En 1949, el semanario inglés The New Statesman abrió un concurso de parodias de Graham Greene, tácita admisión de que su estilo era tan personal y reconocido que podía ser objeto de parodia. El ganador del segundo premio fue un relato que empezaba así: “El niño tenía aire de observarlo todo y expresar nada. En el aeropuerto de Roma fue conducido por su tía, pero parecía no escuchar sus consejos”. Ese niño, que el lector siente inmediatamente al borde de alguna experiencia inédita, anunciaba un punto de vista habitual en la ficción de Greene: el parodista había sugerido un posible suspenso con dos breves frases, había captado algo esencial del abordaje de la ficción por el modelo parodiado. Cuando se reveló la identidad de los premiados el ganador de ese segundo premio resultó ser el propio Graham Greene.
(El fragmento presentado tenía una extensión de dos párrafos. De ellos derivó el tratamiento para un film, que iba a realizar en 1954 su amigo, el escritor y cineasta Mario Soldati: The Stranger’s Hand.)
En agosto de 1965, el mismo periódico organizó un concurso de parodias de la biografía del escritor, tal como las hubiese escrito su hermano Hugh. El mismo Hugh, bajo un seudónimo, ganó el primer premio; Graham, también bajo seudónimo, debió contentarse con una mención honorable.
Un día encontró en la guía de teléfonos de Londres otro Graham Greene y lo llamó para preguntarle si era el autor de esas “novelas repugnantes”, llenas de blasfemia y sexo como El fin de la aventura. El pobre homónimo se defendió: era un escribano jubilado. Greene insistió en exigirle que admitiese haber escrito esas novelas indecentes.

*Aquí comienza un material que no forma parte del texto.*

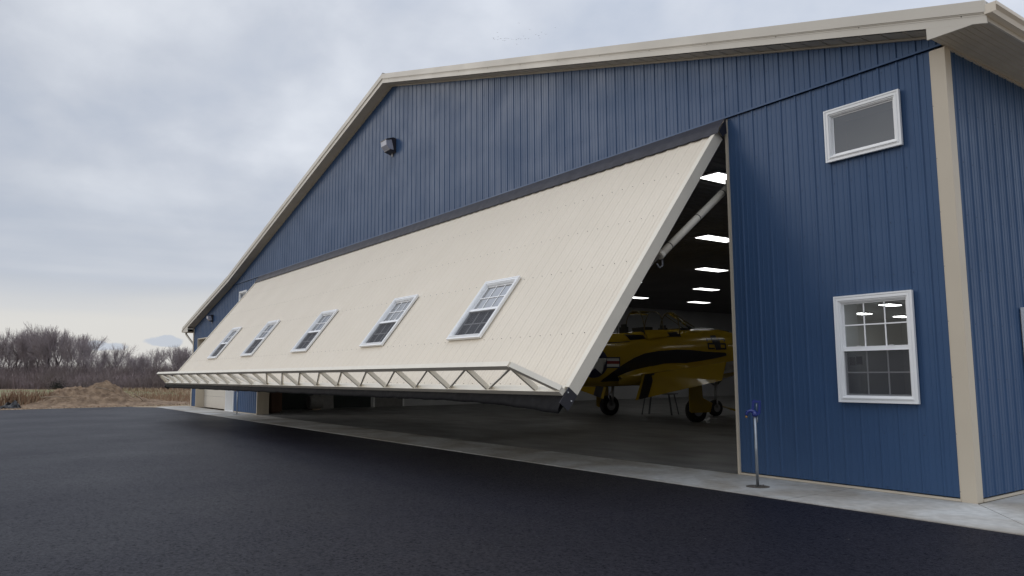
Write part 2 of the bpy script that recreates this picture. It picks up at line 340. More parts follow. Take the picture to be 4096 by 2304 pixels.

Estos no son los únicos casos en que la vocación de Greene por la impostura, incluso por el ataque a sí mismo, parecerían corresponder a una visión teológica implícita en buena parte de su ficción: pocos de nosotros somos inocentes, pero todos somos inocentes de la mayoría de los crímenes de los que nos acusan. El escritor anglo-hindú Pico Iyer propone que “deslizarse en una identidad, y luego descartarla, fue lo que lo mantuvo vivo, en su vida pública tanto como en la privada”.
Como muchos famosos, Greene fue asediado por gente que usurpaba su nombre: recibió cartas de mujeres que recordaban, con orgullo o despecho, el breve tiempo en que estuvieron juntos. En un diario se encontró con una foto de un desconocido en Jamaica, identificado en el epígrafe como “el escritor inglés Graham Greene”. La anécdota más retorcida relata que después de almorzar con el presidente Allende en Chile, fue brevemente interrogado por personal de seguridad: temían que fuese alguien que se hacía pasar por Graham Greene.
Algunas ideas que parecen típicas de sus novelas a menudo desbordaban sobre la vida no escrita. Enviado a Africa Occidental por los servicios de inteligencia británicos durante la Segunda Guerra Mundial, propuso reclutar a una madama francesa para que abriese un prostíbulo que serviría de distracción a los oficiales del régimen de Vichy estacionados allí, y de paso permitiera sonsacarles información. Aunque no fue adoptado el plan se discutió seriamente en Londres.
Greene tuvo relaciones sostenidas pero tormentosas con el M16, como se conoce familiarmente en Inglaterra a los servicios de inteligencia exterior. Hay quien supone que su ineficacia como espía era igual a su avidez por recoger material para sus novelas. Sus relaciones de amistad con Kim Philby, el desertor de esos mismos servicios exiliado en la Unión Soviética, amistad que lo llevó a escribir un prólogo solidario para sus memorias, se mantuvieron incólumes a través de los años. En Nuestro hombre en La Habana se burló de los métodos del espionaje al que había servido, y en El factor humano los presentó como criminales. Ya en el ocaso de su vida, se fascinó con el general Torrijos de Panamá.
Como católico, Greene parece haber anticipado posiciones de la que iba a llamarse “teología de la liberación”, sobre todo en El cónsul honorario, novela cuya acción ocurre entre Paraguay y Argentina. El Vaticano incluyó varias de sus novelas en el Index. Muchos de sus personajes más torturados son católicos, pecadores, incluso criminales como Pinkie en Brighton Rock. La religión les aporta un sentido de culpa que hace más compleja su relación con el mundo y sobre todo con su propia conducta. En varias novelas de Greene es posible reconocer cierta voluptuosidad en el hecho de condenarse por el libre albedrío.
Acaso no sea inútil recordar que Robert Louis Stevenson, autor de Dr Jeckyll y Mr Hyde, era primo hermano de su madre. Y Greene vivió fascinado por los Jeckylls y Hydes que conviven en conflicto dentro de cada persona.